Human Resource Machine
Price: from $6.49
Marginally more adult than everything on the list, Human Resource Machine offers a multi-platform and more stylish take on the learn-to-program games.
You’ll find it on iPhone, iPad, Android, Windows, Mac, and Linux, and while it’s a little more stylised and game-like than Lightbox and Swift Playgrounds, it’s a very similar experience, provided you’re happy to pay $6.49 to $9.99, which is how much it roughly costs.
Sphero SPRK+
Price: from $149
Sometimes learning needs to be a very tactile, hands-on experience, where you can see what you do has a direct and immediate impact on the real-world.
For that, you can turn to robotics, and there’s actually a robot product out there in the world and in Australian stores that can help kids and parents learn what makes programming work the way it does.
Sphero’ SPRK+ is easily one of the more interesting ways to get this developmental process kickstarted, affording kids the ability to see what functions have on a robot by getting it to travel a course, spin, and in essence do what they tell it to do.
Being transparent no doubt helps, simply because there’s a logical explanation for everything inside, and being waterproof and more resistant than previous models means parents won’t be afraid if kids decide to run the Sphero through paint and turn them into automated painting machines like a robotic Jackson Pollock.
Udemy
Price: free, the courses range from free to $299
One of the last places to check out, Udemy is a course marketplace, offering educational programs in so many aspects of development, all you really have to know is what you want to learn and how much you want to spend.

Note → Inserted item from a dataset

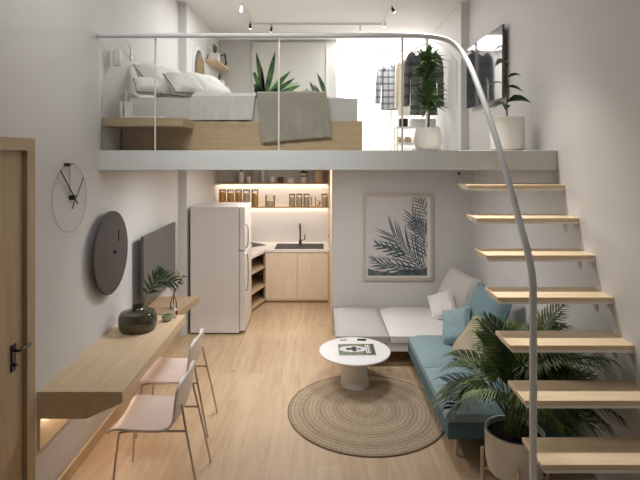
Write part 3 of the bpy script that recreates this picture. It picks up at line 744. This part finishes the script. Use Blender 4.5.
pot_item('cup', 248.5, .04, .11, 'white', 'small white cup beside the tall pale canister on the upper shelf', 'cup')
t = pot_item('pepper_mill', 251.5, .03, .27, 'tan', 'slim tan mill behind the small white cup on the upper shelf', 'mill', y=9.08)
pot_item('white_jug', 262, .04, .27, 'white', 'tall white jug partly hidden by the loft on the upper shelf', 'jug', y=9.08)
pot_item('cup', 272, .055, .10, 'pot', 'wide white cup beside the dark brown pot on the upper shelf', 'cup')
pot_item('stoneware_pot', 280.5, .052, .10, 'brownpot', 'dark brown pot on the upper kitchen shelf', 'pot')
pot_item('bowl', 290.5, .075, .11, 'pot', 'rounded white bowl upside down on the upper kitchen shelf', 'bowl', [(.075, 0), (.076, .03), (.06, .075), (.03, .1), (.01, .108)])
t = pot_item('canister', 303.5, .06, .17, 'coat', 'striped pale canister with a broad dark lid on the upper kitchen shelf', 'canister'); lidded(t, 303.5, .066, .175, 'black')
obj('band', lathe(BM(), [(.0612, .11), (.0615, .112), (.0615, .128), (.0612, .13)], ((303.5-317)/56, 8.98, zu), 20), 'black', t)
pot_item('storage_box', 319, .095, .22, 'tan', 'broad pale drum at the panel end of the upper kitchen shelf', 'box')

# ------------------------------------------------------------------ bed
bed = thing('bed', 'low oak platform bed with a pale grey mattress on the loft', 'bed', (-.6, 5.7, Z_L))
obj('platform', box(BM(), -1.90, .44, 4.86, 6.55, Z_L, 2.83, .006), 'bedwood', bed)
bm = pad(-1.84, .40, 4.90, 6.50, 2.83, 3.085, 9, .88, 14); obj('mattress', bm, 'bedding', bed, smooth=True)
obj('headboard', box(BM(), XL+.002, XL+.04, 4.95, 6.5, 2.83, 3.13, .008), plain('cream_headboard', (220, 210, 196), .8), bed)
# duvet: drapes over the front edge with soft folds
def drape(x0, x1, y_front, y_back, z_top, z_hang, seed, nx=40, ny=22, amp=.012, skew=0.0, fall=.0, thick=.014):
    bm = BM(); V = {}; F = {}
    hang = z_top-z_hang; top = y_back-y_front; Ltot = hang+top
    def pos(i, j, off):
        u = i/nx; s = Ltot*j/ny
        x = x0+(x1-x0)*u
        w = noise.noise(Vector((x*5, s*3, seed)))*amp + noise.noise(Vector((x*13, s*2, seed+3)))*amp*.6
        r = .035
        if s < hang-r:
            k = 1-(s/(hang))
            lo = hang*fall*u
            return Vector((x+skew*k, y_front-.012-off-abs(w)*(.4+1.6*k), z_hang+lo*k+s))
        if s < hang+r:
            a = (s-(hang-r))/(2*r)*PI/2
            return Vector((x, y_front-.012-off+(r)*(1-math.cos(a))-abs(w)*.5, z_top-r+(r+off)*math.sin(a)+.005))
        return Vector((x, y_front+(s-hang), z_top+off+.005+max(0, w)))
    for off, D in ((0, V), (thick, F)):
        for i in range(nx+1):
            for j in range(ny+1): D[i, j] = bm.verts.new(pos(i, j, off))
    for i in range(nx):
        for j in range(ny):
            bm.faces.new((F[i, j], F[i+1, j], F[i+1, j+1], F[i, j+1])); bm.faces.new((V[i, j], V[i, j+1], V[i+1, j+1], V[i+1, j]))
    for i in range(nx):
        for j in (0, ny): bm.faces.new((V[i, j], V[i+1, j], F[i+1, j], F[i, j]))
    for j in range(ny):
        for i in (0, nx): bm.faces.new((V[i, j], V[i, j+1], F[i, j+1], F[i, j]))
    return bm
tag(obj('duvet', drape(-1.22, -.60, 4.885, 6.3, 3.09, 2.84, 5, amp=.042, skew=-.03), 'bedding', loc=(-.9, 5.6, 3.08), smooth=True), 'rumpled pale duvet folded over the bed beside the pillows', 'duvet')
tag(obj('throw_blanket', drape(-.58, .09, 4.84, 5.7, 3.096, 2.62, 15, amp=.034, skew=.05, fall=.12, ny=34), 'throw', loc=(-.25, 5.2, 3.09), smooth=True), 'taupe knitted throw hanging over the side of the bed', 'blanket')
# pillows
def pillow(label, loc, w, h, t, face, lean, seed, roll=0):
    return stand(label, loc, w, h, t, face, lean, 'pillow_fabric', seed, roll=roll, pipe='piping', name='pillow', cat='pillow', group='pillows at the head of the bed')
pillow('large cream pillow leaning on the headboard, nearest the wall lamp', (-1.60, 5.30, 3.27), .58, .46, .22, 58, 46, 21)
pillow('small cream pillow in front of the large leaning pillow', (-1.69, 4.985, 3.185), .25, .19, .14, 35, 40, 22)
pillow('plump cream pillow with dark piping in front of the stack', (-1.34, 5.06, 3.21), .36, .30, .16, 50, 48, 23)
pillow('wide cream pillow sloping down towards the duvet', (-1.23, 5.66, 3.255), .52, .46, .20, 58, 52, 24)
# ledge on the wall and the white stand on it
lg = tag(obj('wall_ledge', box(BM(), XL, -1.20, 4.47, 4.845, 2.755, 2.835, .004), 'bedwood', loc=(-1.6, 4.6, 2.755)), 'thick oak ledge on the wall at the bedside', 'shelf')
bk = thing('bookend', 'small white bookend stand on the bedside ledge', 'bookend', (-1.7, 4.62, 2.835))
obj('base', box(BM(), -1.80, -1.42, 4.56, 4.72, 2.835, 2.853, .003), 'white', bk)
obj('upright', box(BM(), -1.80, -1.775, 4.56, 4.72, 2.853, 2.99, .003), 'white', bk); obj('upright', box(BM(), -1.755, -1.735, 4.56, 4.72, 2.853, 2.99, .003), 'white', bk)
# wall lamp
wl = thing('wall_lamp', 'small white wall lamp on a curved arm above the bedside', 'lamp', (XL, 5.3, 3.55))
obj('arm', tube(BM(), smooth_path([(XL+.005, 5.15, 3.50), (XL+.05, 5.0, 3.58), (XL+.06, 4.85, 3.615), (XL+.06, 4.72, 3.60), (XL+.06, 4.66, 3.56), (XL+.06, 4.65, 3.48)], 5), .005, 8), 'rail', wl, smooth=True)
obj('wall_plate', lathe(BM(), [(.03, 0), (.03, .012), (.02, .016)], (XL, 5.15, 3.50), 20, 'X'), 'white', wl, smooth=True)
obj('shade', lathe(BM(), [(.034, 3.33), (.04, 3.34), (.04, 3.45), (.03, 3.48), (.008, 3.485)], (XL+.06, 4.65, 0), 24), 'pot', wl, smooth=True)

# ------------------------------------------------------------------ loft: tall leaf picture, shelves, mirror
ap = thing('wall_art', 'wide tall pale canvas with dark green leaves behind the bed', 'picture', (-.5, D_B, 3.7))
obj('canvas', box(BM(), -1.18, .165, D_B-.03, D_B, 2.9, 4.56, .003), 'canvas', ap)
bm = BM(); box(bm, -1.19, -1.18, D_B-.04, D_B, 2.9, 4.57); box(bm, .165, .175, D_B-.04, D_B, 2.9, 4.57); box(bm, -1.18, .165, D_B-.04, D_B, 4.56, 4.57)
obj('frame', bm, 'rail', ap)
def U(px, py): return ((px-317)/54.5, 2.5+(155-py)/54.5)
clip = (-1.175, .16, 2.905, 4.555); yA = D_B-.0315
bm = BM(); p0 = U(264, 97)
for px, py, w in ((300, 84, .06), (298, 93, .055), (286, 76, .05)): 
    q = U(px, py); clipblade(bm, p0, math.atan2(q[1]-p0[1], q[0]-p0[0]), math.dist(p0, q), w*1.5, yA, .05, clip)
obj('pale_leaf_print', bm, 'art_light', ap)
bm = BM()
for (bx, by), (px, py), w, bd_ in (((264, 97), (257, 51), .05, .05), ((265, 97), (276, 51), .055, .03), ((262, 97), (253, 66), .04, .1), ((266, 99), (290, 70), .05, -.06), ((266, 99), (295, 77), .045, -.05),
                         ((268, 100), (301, 84), .05, -.05), ((268, 102), (300, 91), .04, -.03), ((262, 99), (253.5, 80), .05, .1), ((262, 101), (253.5, 86), .04, .1), ((268, 103), (296, 97), .04, 0), ((264, 97), (262, 66), .03, .02),
                         ((327, 100), (318, 72), .04, .08), ((318, 100), (310, 81), .035, .05), ((314, 100), (306, 88), .03, .05), ((323, 100), (314, 84), .03, .05)):
    p = U(bx, by); q = U(px, py); clipblade(bm, p, math.atan2(q[1]-p[1], q[0]-p[0])-bd_*.5, math.dist(p, q), w, yA-.001, bd_, clip)
obj('leaf_print', bm, 'art_green', ap)
def ushelf(z, y0, y1, dep, lab):
    t = thing('wall_shelf', lab, 'shelf', (AL, (y0+y1)/2, z), 'oak shelves in the loft corner')
    obj('board', prism(BM(), [(AL, y0), (AL+.20, y0), (AL+dep, y1-.08), (AL+dep-.1, y1), (AL, y1)], 'Z', z, z+.03), 'oak', t)
    return t
ushelf(4.02, 8.05, 9.15, .24, 'upper oak corner shelf carrying a white planter above the bed')
ushelf(3.68, 8.35, 9.15, .24, 'lower oak corner shelf under the one with the white planter')
pp = thing('planter', 'white box planter with a tiny plant on the upper corner shelf', 'planter', (-1.70, 8.3, 4.05))
obj('pot', box(BM(), -1.79, -1.62, 8.22, 8.38, 4.05, 4.18, .012), 'pot', pp)
bm = BM()
for k in range(12):
    r = random.Random(k); p = Vector((-1.70, 8.30, 4.17)); dirn = Vector((r.uniform(-.35, .35), r.uniform(-.35, .35), 1)).normalized()*r.uniform(.10, .2)
    strip(bm, [p, p+dirn*.6, p+dirn], [.004, .014, .002], dirn.cross(Vector((0, 1, 0))), .2)
obj('foliage', bm, 'palm', pp)
fr_ = thing('photo_frame', 'small black photo frame leaning beside the white box planter', 'picture', (-1.66, 8.75, 4.05))
m = TRS((-1.64, 8.72, 4.15), 0, math.radians(-12), math.radians(-35))
bm = BM(); box(bm, -.075, .075, -.008, .008, -.10, .10); bm.transform(m); obj('frame', bm, 'black', fr_)
bm = BM(); box(bm, -.055, .055, -.0095, -.008, -.07, .08); bm.transform(m); obj('print', bm, 'paper', fr_)
p2 = thing('planter', 'low white planter with a sprig on the lower corner shelf', 'planter', (-1.69, 8.6, 3.71))
obj('pot', box(BM(), -1.80, -1.60, 8.52, 8.68, 3.71, 3.78, .01), 'pot', p2)
bm = BM()
for k in range(8):
    r = random.Random(k+50); p = Vector((-1.68, 8.60, 3.77)); dirn = Vector((r.uniform(-.3, .3), r.uniform(-.3, .3), 1)).normalized()*r.uniform(.08, .17)
    strip(bm, [p, p+dirn*.6, p+dirn], [.004, .013, .002], dirn.cross(Vector((0, 1, 0))), .2)
obj('foliage', bm, 'palm', p2)
mr = thing('arched_mirror', 'white framed arched mirror on the loft wall beside the corner shelves', 'mirror', (AL, 7.6, 3.9))
def arch(y0, y1, z0, z1, n=14):
    r = (y1-y0)/2; c = (y0+y1)/2
    return [(y0, z0), (y1, z0)]+[(c+r*math.cos(PI*k/n), z1-r+r*math.sin(PI*k/n)) for k in range(n+1)]
obj('frame', prism(BM(), arch(7.22, 8.0, 3.5, 4.15), 'X', AL, AL+.025), 'white', mr)
obj('glass', prism(BM(), arch(7.28, 7.94, 3.56, 4.09), 'X', AL+.025, AL+.028), 'mirror', mr)
obj('painted_reflection', prism(BM(), [(7.45, 3.66), (7.88, 3.66), (7.88, 3.9), (7.7, 3.97), (7.45, 3.9)], 'X', AL+.028, AL+.030), 'ochre', mr)  # ochre patch painting a reflection onto the mirror glass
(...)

We need to note that Udemy is more for adults, but kids and teens can definitely log on and see what it has to offer, even discovering some courses that anyone simply just needs to have the time available, because you do this in your time, not to a specific timetable like at uni.
YouTube
Price: Free
The very, very, very last place to learn about coding, YouTube has hundreds upon hundreds of coding lessons available, and all you need to do is search.
Even this writer uses YouTube to find tutorials and demos to help communicate the message, because while they may not necessarily be as structured or well thought out as those on Udemy, they’re also free. And sometimes they are as good as what you can find on Udemy!